I have felt judged when reading your comments about public schooling, because I choose to send my children to public schools. I am deeply involved in their classrooms, know their teachers well, volunteer countless hours at the school both during and after hours, and still feel that I have, in your eyes (and the eyes of many others who homeschool) made an inferior choice to be derided. Not a super fun way to feel.
I assure you, I love my kids just as much as you love yours.
In no way, shape or form do I mean to deride you nor imply that you do not love your children.
If I cannot criticize an institution as long as anyone is involved then it can never be criticized.
There are many good teachers in the system. That doesn’t change how broken it is.
I do not believe that everyone can or should home school.
I know you don’t mean to; you said, “Holy crap I hope that none of my traditionally schooling friends see this and think I am saying mean things about their choices” and I am letting you know that reading this, I do.

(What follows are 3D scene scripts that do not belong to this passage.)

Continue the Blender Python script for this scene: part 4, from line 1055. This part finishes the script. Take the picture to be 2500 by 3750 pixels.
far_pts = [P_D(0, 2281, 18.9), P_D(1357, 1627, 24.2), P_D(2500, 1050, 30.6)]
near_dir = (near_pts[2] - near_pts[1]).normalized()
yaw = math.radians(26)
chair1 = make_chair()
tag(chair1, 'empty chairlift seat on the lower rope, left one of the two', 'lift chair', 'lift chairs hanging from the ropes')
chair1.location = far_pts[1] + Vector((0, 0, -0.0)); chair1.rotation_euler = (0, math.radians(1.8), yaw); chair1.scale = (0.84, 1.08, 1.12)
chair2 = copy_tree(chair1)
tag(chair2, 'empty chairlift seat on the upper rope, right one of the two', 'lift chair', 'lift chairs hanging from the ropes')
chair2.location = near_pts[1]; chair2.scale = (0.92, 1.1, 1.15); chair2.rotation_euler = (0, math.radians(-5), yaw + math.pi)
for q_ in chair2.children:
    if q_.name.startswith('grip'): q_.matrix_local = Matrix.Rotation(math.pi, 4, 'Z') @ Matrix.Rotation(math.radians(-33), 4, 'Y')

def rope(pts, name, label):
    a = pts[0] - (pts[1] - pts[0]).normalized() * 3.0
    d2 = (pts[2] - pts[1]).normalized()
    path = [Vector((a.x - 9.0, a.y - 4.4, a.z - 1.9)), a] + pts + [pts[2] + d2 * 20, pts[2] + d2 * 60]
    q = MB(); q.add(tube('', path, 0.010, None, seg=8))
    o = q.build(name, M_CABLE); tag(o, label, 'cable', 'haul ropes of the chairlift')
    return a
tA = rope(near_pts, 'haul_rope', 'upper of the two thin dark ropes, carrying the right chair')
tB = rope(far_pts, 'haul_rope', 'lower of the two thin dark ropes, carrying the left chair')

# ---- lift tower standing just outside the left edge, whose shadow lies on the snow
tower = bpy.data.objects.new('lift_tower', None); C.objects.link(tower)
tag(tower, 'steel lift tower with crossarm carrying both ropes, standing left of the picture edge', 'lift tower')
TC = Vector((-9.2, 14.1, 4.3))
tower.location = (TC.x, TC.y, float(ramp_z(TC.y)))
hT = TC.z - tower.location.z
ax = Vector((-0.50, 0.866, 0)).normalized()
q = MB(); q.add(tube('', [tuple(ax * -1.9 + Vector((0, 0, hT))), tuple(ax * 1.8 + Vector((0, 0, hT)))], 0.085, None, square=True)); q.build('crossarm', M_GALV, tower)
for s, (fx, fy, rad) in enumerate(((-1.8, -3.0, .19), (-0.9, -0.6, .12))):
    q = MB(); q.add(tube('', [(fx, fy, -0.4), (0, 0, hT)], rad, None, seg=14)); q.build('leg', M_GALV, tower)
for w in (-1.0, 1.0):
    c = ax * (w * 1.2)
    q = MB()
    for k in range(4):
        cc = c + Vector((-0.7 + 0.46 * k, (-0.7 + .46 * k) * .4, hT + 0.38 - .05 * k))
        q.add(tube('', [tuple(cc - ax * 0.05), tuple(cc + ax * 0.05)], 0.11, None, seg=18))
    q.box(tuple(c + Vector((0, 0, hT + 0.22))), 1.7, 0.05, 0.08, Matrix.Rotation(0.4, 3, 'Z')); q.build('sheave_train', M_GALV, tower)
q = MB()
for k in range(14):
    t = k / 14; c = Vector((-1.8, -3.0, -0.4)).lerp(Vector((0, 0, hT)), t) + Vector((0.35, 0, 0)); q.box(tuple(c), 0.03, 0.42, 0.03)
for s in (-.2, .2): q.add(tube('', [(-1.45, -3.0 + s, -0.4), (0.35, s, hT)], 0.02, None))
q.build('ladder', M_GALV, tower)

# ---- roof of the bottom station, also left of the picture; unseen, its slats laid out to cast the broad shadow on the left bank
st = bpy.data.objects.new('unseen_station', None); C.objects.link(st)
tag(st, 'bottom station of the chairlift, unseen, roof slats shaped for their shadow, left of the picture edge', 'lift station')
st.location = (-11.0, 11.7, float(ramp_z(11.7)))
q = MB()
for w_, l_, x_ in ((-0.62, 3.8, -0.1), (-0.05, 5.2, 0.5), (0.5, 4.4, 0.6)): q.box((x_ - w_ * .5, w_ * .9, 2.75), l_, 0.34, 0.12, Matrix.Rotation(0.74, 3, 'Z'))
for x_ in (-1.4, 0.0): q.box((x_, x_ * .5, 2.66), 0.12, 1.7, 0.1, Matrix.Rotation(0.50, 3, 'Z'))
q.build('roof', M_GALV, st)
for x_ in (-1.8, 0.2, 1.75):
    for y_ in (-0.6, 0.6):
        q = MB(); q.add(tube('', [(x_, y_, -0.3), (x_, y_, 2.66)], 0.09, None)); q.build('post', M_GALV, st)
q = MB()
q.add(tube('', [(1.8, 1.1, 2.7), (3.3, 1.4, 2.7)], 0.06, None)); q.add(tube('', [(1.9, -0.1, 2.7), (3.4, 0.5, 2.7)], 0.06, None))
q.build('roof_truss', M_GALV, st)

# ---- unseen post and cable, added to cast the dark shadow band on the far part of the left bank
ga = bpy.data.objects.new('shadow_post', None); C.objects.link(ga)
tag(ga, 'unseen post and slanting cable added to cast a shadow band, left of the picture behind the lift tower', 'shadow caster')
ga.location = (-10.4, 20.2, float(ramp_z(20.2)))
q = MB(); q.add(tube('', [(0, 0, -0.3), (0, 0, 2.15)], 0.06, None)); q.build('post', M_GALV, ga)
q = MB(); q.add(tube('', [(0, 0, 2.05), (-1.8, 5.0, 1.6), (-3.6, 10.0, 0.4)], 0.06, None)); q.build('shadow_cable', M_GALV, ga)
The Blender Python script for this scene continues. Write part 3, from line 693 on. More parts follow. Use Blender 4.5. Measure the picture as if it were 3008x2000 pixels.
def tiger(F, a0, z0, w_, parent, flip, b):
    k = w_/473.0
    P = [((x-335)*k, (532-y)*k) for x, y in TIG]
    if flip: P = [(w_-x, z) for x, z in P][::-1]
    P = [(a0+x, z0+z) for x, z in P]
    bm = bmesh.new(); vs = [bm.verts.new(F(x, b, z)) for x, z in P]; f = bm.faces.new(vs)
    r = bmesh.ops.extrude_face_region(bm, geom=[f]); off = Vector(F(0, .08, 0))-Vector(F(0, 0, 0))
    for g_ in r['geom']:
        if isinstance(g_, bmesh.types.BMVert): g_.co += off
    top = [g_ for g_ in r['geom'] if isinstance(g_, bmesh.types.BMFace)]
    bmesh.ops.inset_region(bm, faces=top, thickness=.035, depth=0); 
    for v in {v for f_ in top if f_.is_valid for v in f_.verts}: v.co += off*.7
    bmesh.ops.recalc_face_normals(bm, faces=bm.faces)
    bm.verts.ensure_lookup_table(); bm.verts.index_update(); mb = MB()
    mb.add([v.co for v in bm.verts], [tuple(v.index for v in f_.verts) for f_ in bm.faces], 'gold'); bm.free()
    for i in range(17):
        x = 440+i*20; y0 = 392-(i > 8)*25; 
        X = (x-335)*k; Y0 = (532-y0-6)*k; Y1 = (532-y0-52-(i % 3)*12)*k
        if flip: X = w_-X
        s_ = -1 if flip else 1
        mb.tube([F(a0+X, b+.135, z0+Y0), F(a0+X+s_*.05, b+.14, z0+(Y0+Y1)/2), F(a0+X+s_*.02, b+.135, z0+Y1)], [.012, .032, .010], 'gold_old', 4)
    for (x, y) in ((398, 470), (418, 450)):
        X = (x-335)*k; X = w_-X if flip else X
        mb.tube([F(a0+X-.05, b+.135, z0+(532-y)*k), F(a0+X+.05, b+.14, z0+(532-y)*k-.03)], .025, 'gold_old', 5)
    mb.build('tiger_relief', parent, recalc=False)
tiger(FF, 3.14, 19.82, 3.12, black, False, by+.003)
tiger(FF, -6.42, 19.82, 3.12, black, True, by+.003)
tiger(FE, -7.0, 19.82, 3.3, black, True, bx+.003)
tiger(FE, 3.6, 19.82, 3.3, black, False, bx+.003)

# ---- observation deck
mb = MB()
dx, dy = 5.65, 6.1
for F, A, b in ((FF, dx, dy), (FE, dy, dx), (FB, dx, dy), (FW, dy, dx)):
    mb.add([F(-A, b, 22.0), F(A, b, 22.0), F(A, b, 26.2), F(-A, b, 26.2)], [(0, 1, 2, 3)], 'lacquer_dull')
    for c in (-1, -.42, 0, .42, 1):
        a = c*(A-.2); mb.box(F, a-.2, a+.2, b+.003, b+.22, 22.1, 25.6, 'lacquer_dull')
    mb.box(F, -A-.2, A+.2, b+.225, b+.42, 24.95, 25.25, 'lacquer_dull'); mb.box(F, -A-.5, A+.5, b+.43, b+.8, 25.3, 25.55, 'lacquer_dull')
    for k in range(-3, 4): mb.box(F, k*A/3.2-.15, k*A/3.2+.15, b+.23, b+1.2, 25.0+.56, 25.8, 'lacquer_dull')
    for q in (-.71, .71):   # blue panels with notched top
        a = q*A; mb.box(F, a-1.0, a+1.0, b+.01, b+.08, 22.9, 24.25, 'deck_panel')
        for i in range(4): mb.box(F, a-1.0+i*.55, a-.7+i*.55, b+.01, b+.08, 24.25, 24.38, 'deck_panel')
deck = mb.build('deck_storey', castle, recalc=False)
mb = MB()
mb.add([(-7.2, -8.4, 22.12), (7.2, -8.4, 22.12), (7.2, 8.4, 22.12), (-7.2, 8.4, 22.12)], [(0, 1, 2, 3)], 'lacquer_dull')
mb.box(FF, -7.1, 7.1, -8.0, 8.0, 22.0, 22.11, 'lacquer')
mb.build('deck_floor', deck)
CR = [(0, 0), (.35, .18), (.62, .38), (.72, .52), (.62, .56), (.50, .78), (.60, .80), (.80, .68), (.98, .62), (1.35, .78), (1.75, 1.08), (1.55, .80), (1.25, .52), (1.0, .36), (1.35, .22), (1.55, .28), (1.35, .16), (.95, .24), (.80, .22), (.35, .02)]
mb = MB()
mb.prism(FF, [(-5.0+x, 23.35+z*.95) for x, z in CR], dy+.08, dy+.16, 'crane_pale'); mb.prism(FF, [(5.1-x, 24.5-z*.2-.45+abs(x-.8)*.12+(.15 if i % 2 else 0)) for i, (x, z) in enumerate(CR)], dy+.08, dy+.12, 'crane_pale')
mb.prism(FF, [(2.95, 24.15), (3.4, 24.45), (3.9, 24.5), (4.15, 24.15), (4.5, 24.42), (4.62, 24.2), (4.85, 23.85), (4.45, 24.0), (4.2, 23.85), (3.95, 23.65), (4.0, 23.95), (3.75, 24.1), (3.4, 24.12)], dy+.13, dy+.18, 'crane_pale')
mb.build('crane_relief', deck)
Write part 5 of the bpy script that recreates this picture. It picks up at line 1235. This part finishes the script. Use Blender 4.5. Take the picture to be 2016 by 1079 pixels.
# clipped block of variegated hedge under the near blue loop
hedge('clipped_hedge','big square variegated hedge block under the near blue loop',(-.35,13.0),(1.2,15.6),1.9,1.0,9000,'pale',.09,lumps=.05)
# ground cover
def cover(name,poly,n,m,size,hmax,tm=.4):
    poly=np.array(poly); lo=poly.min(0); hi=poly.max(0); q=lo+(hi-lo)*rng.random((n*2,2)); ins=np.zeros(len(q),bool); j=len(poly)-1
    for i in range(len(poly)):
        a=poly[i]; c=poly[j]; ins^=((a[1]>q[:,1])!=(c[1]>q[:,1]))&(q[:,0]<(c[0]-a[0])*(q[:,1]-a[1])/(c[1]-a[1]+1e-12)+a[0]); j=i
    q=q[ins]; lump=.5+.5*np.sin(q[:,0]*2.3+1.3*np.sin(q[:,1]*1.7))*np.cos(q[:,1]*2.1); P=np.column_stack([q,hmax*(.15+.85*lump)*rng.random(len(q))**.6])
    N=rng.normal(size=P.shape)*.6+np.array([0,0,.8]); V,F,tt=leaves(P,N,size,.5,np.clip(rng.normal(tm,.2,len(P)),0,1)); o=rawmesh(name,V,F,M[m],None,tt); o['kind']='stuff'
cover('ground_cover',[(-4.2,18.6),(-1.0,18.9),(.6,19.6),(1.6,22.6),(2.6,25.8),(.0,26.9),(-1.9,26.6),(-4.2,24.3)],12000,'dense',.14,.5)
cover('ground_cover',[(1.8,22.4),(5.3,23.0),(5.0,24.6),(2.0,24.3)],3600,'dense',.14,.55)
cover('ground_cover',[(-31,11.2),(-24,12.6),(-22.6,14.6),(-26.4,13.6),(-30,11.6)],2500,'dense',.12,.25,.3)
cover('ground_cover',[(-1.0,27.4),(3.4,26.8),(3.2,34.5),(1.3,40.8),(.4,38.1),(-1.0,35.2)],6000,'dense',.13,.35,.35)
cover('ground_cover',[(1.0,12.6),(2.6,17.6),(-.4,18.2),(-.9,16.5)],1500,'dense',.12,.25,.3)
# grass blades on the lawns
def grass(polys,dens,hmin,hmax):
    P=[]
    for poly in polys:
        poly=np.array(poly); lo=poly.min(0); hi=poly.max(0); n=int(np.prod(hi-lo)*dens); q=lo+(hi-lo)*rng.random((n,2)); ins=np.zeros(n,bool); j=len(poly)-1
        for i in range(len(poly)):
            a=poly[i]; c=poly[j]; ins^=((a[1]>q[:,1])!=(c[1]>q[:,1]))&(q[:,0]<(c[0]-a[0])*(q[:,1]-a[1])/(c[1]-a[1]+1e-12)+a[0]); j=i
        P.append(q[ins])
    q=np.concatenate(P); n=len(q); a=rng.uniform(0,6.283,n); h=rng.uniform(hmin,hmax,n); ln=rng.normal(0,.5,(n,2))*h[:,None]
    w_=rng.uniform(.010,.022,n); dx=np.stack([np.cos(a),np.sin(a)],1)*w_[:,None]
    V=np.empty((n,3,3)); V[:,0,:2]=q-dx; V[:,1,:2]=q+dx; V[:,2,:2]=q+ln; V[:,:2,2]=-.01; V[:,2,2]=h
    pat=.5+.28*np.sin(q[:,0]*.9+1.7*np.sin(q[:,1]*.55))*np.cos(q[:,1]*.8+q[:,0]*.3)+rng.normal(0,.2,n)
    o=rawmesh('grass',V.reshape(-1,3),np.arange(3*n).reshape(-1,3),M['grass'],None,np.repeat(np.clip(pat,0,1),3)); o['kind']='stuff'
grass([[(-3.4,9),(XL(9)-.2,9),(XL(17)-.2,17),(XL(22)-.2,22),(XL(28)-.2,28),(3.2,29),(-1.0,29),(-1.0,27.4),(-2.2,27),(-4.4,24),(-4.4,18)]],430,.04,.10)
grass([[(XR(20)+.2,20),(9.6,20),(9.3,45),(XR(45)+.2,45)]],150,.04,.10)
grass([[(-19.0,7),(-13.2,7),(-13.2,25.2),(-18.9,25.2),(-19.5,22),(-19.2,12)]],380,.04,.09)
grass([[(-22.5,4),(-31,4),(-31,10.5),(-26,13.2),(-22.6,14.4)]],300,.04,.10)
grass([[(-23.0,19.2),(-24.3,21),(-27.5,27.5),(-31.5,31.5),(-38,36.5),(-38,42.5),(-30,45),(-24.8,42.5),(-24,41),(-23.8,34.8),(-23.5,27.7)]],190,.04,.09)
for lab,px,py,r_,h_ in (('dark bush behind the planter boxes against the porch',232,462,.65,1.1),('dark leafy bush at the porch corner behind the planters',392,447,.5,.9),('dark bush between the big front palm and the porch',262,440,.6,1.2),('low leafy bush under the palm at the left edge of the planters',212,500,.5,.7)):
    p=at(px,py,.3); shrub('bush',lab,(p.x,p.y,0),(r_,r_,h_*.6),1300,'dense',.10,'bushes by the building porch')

I’m certainly not suggesting that you can’t criticize the system; I do it all the time (as do our teachers and staff, heh).
I can – and would – homeschool; I am a full time stay at home mom with enough education to be qualified, and I imagined that I would, when my kids were babies. We went to a co-op preschool and when the time came for K, my daughter emphatically wanted to go to public school. OK; I worked my ass off to make it the best experience possible for her. I know that we are privileged.
Hey, you asked.
Well, I’m not going to tell you not to feel how you feel. If you feel I am implying that you don’t love your kids then you get to feel that way. It is not what I was saying, but ok.